O tempo fechou quando um grupo de pessoas vestidas com a camisa amarela da seleção brasileira se posicionou em um palco no estádio do Mineirão em Belo Horizonte em meados de abril passado. As nuvens escuras no céu e as capas de chuva que cobriam boa parte da plateia anunciavam um clima pesado.
Mas quando o estudante de história Gustavo Pereira Marques, o Djonga, apareceu no palco, empunhando o microfone, o público logo entendeu o recado. Ele também vestia a camisa principal da seleção, modelo novo.

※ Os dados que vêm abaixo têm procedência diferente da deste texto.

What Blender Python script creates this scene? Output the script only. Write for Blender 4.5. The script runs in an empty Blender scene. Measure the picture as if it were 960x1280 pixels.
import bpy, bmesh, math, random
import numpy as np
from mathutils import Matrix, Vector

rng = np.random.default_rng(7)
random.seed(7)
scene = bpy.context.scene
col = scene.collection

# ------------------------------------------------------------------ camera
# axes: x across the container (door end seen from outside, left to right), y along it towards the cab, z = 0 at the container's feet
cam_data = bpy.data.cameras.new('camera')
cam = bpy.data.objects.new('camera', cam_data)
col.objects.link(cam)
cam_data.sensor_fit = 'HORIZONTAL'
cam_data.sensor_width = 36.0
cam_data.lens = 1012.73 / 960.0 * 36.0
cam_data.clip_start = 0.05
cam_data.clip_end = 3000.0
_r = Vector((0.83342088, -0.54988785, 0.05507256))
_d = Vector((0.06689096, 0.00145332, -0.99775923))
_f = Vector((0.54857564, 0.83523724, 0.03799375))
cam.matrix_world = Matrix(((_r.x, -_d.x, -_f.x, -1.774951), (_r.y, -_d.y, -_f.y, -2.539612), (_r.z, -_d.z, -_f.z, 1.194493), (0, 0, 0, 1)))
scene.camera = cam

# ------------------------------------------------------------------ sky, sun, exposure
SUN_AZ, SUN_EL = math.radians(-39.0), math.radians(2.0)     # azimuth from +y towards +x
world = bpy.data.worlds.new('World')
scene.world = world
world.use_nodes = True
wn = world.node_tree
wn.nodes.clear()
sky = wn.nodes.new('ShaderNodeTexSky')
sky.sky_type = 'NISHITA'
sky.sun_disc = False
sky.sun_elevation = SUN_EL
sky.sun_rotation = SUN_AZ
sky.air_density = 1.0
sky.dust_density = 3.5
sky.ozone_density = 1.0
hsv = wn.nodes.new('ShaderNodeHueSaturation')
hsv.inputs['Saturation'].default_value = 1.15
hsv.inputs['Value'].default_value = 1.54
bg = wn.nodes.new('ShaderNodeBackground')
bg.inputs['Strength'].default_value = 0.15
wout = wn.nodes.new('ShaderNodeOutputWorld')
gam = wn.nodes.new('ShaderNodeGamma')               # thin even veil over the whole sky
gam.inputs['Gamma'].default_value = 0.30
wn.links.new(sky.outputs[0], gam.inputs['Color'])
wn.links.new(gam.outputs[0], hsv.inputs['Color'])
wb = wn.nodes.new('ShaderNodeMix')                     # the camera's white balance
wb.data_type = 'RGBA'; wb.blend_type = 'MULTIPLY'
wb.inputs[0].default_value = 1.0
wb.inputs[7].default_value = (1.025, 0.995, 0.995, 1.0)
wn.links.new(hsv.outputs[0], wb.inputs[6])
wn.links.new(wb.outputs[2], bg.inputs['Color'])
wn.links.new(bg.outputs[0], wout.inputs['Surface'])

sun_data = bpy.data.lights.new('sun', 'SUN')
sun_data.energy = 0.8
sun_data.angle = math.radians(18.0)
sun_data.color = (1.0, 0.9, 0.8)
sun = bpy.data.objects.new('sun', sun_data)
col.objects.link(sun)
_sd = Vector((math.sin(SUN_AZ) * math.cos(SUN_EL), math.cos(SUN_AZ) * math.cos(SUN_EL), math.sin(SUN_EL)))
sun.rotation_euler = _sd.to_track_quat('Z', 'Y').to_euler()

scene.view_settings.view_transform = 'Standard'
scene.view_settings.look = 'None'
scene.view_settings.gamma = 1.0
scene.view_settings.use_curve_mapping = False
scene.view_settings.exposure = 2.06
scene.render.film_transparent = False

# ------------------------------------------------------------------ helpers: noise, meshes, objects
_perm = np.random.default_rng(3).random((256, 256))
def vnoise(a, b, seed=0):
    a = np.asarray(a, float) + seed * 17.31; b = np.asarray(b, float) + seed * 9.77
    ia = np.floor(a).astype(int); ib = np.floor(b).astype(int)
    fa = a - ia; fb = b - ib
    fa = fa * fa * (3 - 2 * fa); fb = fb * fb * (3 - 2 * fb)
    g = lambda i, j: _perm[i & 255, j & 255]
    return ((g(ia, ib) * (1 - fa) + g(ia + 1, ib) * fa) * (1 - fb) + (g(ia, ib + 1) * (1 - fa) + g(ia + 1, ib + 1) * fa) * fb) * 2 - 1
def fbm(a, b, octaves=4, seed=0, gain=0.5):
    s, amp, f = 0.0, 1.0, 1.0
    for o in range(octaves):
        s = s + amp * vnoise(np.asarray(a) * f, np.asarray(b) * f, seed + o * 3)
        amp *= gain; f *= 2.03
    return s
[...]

"Com essa camisa aqui é mais gostoso ouvir vocês dizerem isso", afirmou Djonga, enquanto seu público fazia um protesto contra o presidente Jair Bolsonaro. "O cara acha que tudo é deles. Ele se apropria do tema família, ele se apropria dos nossos símbolos. Os caras se apropria de tudo. Mas é o seguinte: é tudo nosso e nada é deles."
Nascido na Favela do Índio e criado na zona leste de Belo Horizonte, Djonga é considerado aos 27 anos um dos nomes mais influentes do rap nacional. Suas letras falam da vida marginalizada, de racismo e violência policial. Não é o tipo de pessoal que a gente normalmente veria vestir com orgulho a camisa da Confederação Brasileira de Futebol, ultimamente mais presente nos protestos de rua a favor do governo e contra a ciência e a democracia.
O figurino que Djonga e seus dançarinos usaram na entrada do Breve Festival, assim como seu discurso, lançou luz a um movimento que vem crescendo dentro do hip hop e do ativismo negro e periférico: a tentativa de resgatar e dar novo significado às cores da bandeira nacional e, especificamente, à camisa amarela da seleção brasileira, identificada nos últimos anos com os apoiadores do presidente Bolsonaro.
Em 2022, esse debate promete esquentar. Em outubro, o país viverá as eleições mais importantes desde a redemocratização. Em novembro e dezembro, a seleção brasileira estará em campo na Copa do Qatar. Será então possível sair à rua com a camisa amarela sem ser confundido com um militante de extrema direita?